Curiously, the Old Sunken Hull is accompanied by another piece of maritime history, the USS Yorktown (CV-10), one of 24 aircraft carriers that were built during WW2. Named after the American Revolutionary War’s Battle of Yorktown, the vessel played a major role during World War II, participating in numerous battles with the Japanese Army across the Pacific.

photography by: Omri Westmark


Following the end of the war, the aircraft was modernized and redesigned as an attack carrier, serving in both the Korean War and the Vietnam War, as well as recovering the returning astronauts from Apollo 8 mission, the first space mission to leave the low Earth orbit.

 

The famed vessel was decommissioned in 1970 and in 1975 it was placed in Patriots Point Naval & Maritime Museum, which offers guided tours inside the aircraft carrier that soon became the highlight of the complex.

photography by: Omri Westmark


Placed every quarter of mile are signs indicating the distance to both ends of the bridge, amounting in total to 2.5 miles.

photography by: Omri Westmark


The bridge is insanely structurally strong, as it was designed to withstand all kinds of man-made and natural disasters, including ship accident, earthquakes and even hurricanes. The two diamond-shaped towers hold together 128 single cables, carrying the driving lanes a whopping 57 meters (186 feet) over the river.

photography by: Omri Westmark


Situated in the middle of the bridge, a modest lookout with an informational plaque and a bridge logo is bestowed with a panoramic vista of Charleston, Mount Pleasant, parts of the bridge itself, the Cooper River and the Atlantic Ocean.

photography by: Omri Westmark


Charleston’s skyline as it’s seen from the bridge’s observatory, most noticeably are the numerous church spires, being the tallest buildings within the downtown area.
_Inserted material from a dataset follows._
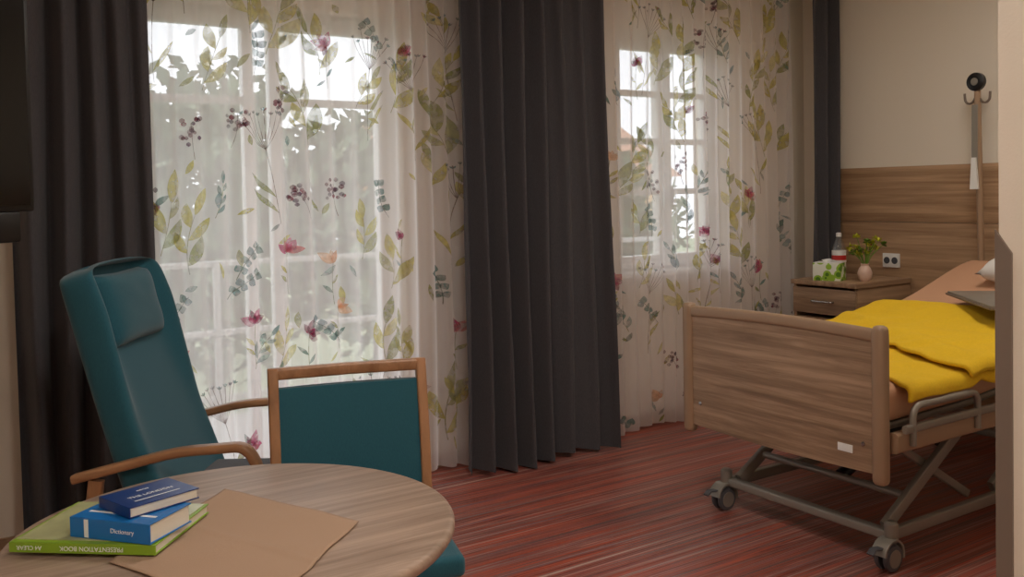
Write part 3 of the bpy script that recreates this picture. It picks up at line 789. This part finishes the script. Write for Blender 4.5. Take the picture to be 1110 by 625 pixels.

photography by: Omri Westmark


Apparently, even the bridge itself can be better appreciated from this lookout, providing an insightful glimpse into its often lesser-visible structural components.

photography by: Omri Westmark


Mount Pleasant alongside the Cooper River Estuary, which is often teeming with both commercial and recreational vessels, rapidly crossing beneath the bridge.